* WORK INSTRUCTIONS
Your task is to retype each line of the data below exactly.

* DATASET CONTENT
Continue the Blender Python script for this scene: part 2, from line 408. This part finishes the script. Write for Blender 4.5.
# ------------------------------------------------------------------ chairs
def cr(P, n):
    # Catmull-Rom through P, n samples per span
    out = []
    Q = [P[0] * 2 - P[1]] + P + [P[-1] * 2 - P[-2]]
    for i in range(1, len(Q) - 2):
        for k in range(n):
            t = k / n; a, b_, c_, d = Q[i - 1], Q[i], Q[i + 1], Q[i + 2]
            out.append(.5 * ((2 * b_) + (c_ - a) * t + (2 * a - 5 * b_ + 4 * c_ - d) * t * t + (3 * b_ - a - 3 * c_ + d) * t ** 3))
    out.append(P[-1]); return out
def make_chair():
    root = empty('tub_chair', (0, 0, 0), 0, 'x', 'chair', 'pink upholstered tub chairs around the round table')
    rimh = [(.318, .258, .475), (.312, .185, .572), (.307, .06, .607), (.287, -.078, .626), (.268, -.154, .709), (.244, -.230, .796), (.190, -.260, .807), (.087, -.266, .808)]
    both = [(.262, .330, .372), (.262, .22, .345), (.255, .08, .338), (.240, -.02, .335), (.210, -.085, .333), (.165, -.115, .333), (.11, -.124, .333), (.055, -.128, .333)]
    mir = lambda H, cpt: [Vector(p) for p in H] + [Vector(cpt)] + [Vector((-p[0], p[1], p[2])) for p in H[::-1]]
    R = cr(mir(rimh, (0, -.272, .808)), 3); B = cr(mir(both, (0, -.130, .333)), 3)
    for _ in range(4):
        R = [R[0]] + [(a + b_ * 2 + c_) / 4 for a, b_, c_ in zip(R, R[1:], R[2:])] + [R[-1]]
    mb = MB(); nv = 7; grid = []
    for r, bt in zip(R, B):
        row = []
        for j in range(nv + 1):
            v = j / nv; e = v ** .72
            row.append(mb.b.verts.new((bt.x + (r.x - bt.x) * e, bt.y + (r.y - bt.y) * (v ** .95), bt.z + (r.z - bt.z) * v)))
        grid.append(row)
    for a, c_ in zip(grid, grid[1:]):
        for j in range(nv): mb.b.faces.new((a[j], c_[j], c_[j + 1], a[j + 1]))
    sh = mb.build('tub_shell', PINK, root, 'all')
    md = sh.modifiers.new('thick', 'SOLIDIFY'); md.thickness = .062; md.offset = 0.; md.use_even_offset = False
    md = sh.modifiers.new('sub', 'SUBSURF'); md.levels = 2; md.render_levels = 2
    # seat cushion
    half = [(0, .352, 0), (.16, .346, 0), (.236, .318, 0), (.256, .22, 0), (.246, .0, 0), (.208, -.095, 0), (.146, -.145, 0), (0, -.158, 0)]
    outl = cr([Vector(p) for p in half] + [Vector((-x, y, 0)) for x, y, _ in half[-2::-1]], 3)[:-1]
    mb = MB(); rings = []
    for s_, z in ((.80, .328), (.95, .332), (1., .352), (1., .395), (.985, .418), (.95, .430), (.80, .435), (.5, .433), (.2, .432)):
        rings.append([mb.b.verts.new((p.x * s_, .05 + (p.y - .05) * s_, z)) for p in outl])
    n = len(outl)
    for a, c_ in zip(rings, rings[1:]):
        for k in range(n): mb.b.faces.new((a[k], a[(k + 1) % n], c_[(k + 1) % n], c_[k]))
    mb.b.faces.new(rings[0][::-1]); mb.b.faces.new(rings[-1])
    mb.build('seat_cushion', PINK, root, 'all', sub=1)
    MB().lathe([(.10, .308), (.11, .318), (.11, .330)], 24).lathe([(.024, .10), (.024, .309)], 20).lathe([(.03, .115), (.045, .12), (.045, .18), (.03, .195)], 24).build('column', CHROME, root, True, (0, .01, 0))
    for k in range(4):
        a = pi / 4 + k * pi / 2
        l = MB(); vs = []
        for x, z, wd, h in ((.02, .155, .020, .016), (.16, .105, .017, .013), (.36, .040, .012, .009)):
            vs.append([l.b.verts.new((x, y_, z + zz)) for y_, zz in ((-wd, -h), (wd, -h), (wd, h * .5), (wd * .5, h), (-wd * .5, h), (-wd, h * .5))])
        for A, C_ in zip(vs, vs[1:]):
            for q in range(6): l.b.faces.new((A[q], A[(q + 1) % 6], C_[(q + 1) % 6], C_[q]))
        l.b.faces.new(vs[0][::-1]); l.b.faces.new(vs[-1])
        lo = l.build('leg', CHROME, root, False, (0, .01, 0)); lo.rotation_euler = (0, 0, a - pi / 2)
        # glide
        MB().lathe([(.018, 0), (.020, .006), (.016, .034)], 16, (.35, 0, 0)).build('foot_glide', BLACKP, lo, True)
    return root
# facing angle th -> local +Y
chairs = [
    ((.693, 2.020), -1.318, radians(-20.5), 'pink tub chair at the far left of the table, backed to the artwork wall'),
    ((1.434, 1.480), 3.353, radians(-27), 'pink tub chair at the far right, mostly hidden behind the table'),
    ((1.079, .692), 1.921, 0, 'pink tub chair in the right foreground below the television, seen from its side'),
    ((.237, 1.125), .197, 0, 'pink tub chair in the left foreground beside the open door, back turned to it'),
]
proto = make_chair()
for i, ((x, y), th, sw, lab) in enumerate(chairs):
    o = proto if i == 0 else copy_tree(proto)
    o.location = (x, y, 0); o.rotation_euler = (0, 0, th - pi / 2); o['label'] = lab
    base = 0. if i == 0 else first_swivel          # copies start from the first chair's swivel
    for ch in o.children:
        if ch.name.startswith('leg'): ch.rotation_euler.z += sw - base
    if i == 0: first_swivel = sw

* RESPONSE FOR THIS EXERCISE
Continue the Blender Python script for this scene: part 2, from line 408. This part finishes the script. Write for Blender 4.5.
# ------------------------------------------------------------------ chairs
def cr(P, n):
    # Catmull-Rom through P, n samples per span
    out = []
    Q = [P[0] * 2 - P[1]] + P + [P[-1] * 2 - P[-2]]
    for i in range(1, len(Q) - 2):
        for k in range(n):
            t = k / n; a, b_, c_, d = Q[i - 1], Q[i], Q[i + 1], Q[i + 2]
            out.append(.5 * ((2 * b_) + (c_ - a) * t + (2 * a - 5 * b_ + 4 * c_ - d) * t * t + (3 * b_ - a - 3 * c_ + d) * t ** 3))
    out.append(P[-1]); return out
def make_chair():
    root = empty('tub_chair', (0, 0, 0), 0, 'x', 'chair', 'pink upholstered tub chairs around the round table')
    rimh = [(.318, .258, .475), (.312, .185, .572), (.307, .06, .607), (.287, -.078, .626), (.268, -.154, .709), (.244, -.230, .796), (.190, -.260, .807), (.087, -.266, .808)]
    both = [(.262, .330, .372), (.262, .22, .345), (.255, .08, .338), (.240, -.02, .335), (.210, -.085, .333), (.165, -.115, .333), (.11, -.124, .333), (.055, -.128, .333)]
    mir = lambda H, cpt: [Vector(p) for p in H] + [Vector(cpt)] + [Vector((-p[0], p[1], p[2])) for p in H[::-1]]
    R = cr(mir(rimh, (0, -.272, .808)), 3); B = cr(mir(both, (0, -.130, .333)), 3)
    for _ in range(4):
        R = [R[0]] + [(a + b_ * 2 + c_) / 4 for a, b_, c_ in zip(R, R[1:], R[2:])] + [R[-1]]
    mb = MB(); nv = 7; grid = []
    for r, bt in zip(R, B):
        row = []
        for j in range(nv + 1):
            v = j / nv; e = v ** .72
            row.append(mb.b.verts.new((bt.x + (r.x - bt.x) * e, bt.y + (r.y - bt.y) * (v ** .95), bt.z + (r.z - bt.z) * v)))
        grid.append(row)
    for a, c_ in zip(grid, grid[1:]):
        for j in range(nv): mb.b.faces.new((a[j], c_[j], c_[j + 1], a[j + 1]))
    sh = mb.build('tub_shell', PINK, root, 'all')
    md = sh.modifiers.new('thick', 'SOLIDIFY'); md.thickness = .062; md.offset = 0.; md.use_even_offset = False
    md = sh.modifiers.new('sub', 'SUBSURF'); md.levels = 2; md.render_levels = 2
    # seat cushion
    half = [(0, .352, 0), (.16, .346, 0), (.236, .318, 0), (.256, .22, 0), (.246, .0, 0), (.208, -.095, 0), (.146, -.145, 0), (0, -.158, 0)]
    outl = cr([Vector(p) for p in half] + [Vector((-x, y, 0)) for x, y, _ in half[-2::-1]], 3)[:-1]
    mb = MB(); rings = []
    for s_, z in ((.80, .328), (.95, .332), (1., .352), (1., .395), (.985, .418), (.95, .430), (.80, .435), (.5, .433), (.2, .432)):
        rings.append([mb.b.verts.new((p.x * s_, .05 + (p.y - .05) * s_, z)) for p in outl])
    n = len(outl)
    for a, c_ in zip(rings, rings[1:]):
        for k in range(n): mb.b.faces.new((a[k], a[(k + 1) % n], c_[(k + 1) % n], c_[k]))
    mb.b.faces.new(rings[0][::-1]); mb.b.faces.new(rings[-1])
    mb.build('seat_cushion', PINK, root, 'all', sub=1)
    MB().lathe([(.10, .308), (.11, .318), (.11, .330)], 24).lathe([(.024, .10), (.024, .309)], 20).lathe([(.03, .115), (.045, .12), (.045, .18), (.03, .195)], 24).build('column', CHROME, root, True, (0, .01, 0))
    for k in range(4):
        a = pi / 4 + k * pi / 2
        l = MB(); vs = []
        for x, z, wd, h in ((.02, .155, .020, .016), (.16, .105, .017, .013), (.36, .040, .012, .009)):
            vs.append([l.b.verts.new((x, y_, z + zz)) for y_, zz in ((-wd, -h), (wd, -h), (wd, h * .5), (wd * .5, h), (-wd * .5, h), (-wd, h * .5))])
        for A, C_ in zip(vs, vs[1:]):
            for q in range(6): l.b.faces.new((A[q], A[(q + 1) % 6], C_[(q + 1) % 6], C_[q]))
        l.b.faces.new(vs[0][::-1]); l.b.faces.new(vs[-1])
        lo = l.build('leg', CHROME, root, False, (0, .01, 0)); lo.rotation_euler = (0, 0, a - pi / 2)
        # glide
        MB().lathe([(.018, 0), (.020, .006), (.016, .034)], 16, (.35, 0, 0)).build('foot_glide', BLACKP, lo, True)
    return root
# facing angle th -> local +Y
chairs = [
    ((.693, 2.020), -1.318, radians(-20.5), 'pink tub chair at the far left of the table, backed to the artwork wall'),
    ((1.434, 1.480), 3.353, radians(-27), 'pink tub chair at the far right, mostly hidden behind the table'),
    ((1.079, .692), 1.921, 0, 'pink tub chair in the right foreground below the television, seen from its side'),
    ((.237, 1.125), .197, 0, 'pink tub chair in the left foreground beside the open door, back turned to it'),
]
proto = make_chair()
for i, ((x, y), th, sw, lab) in enumerate(chairs):
    o = proto if i == 0 else copy_tree(proto)
    o.location = (x, y, 0); o.rotation_euler = (0, 0, th - pi / 2); o['label'] = lab
    base = 0. if i == 0 else first_swivel          # copies start from the first chair's swivel
    for ch in o.children:
        if ch.name.startswith('leg'): ch.rotation_euler.z += sw - base
    if i == 0: first_swivel = sw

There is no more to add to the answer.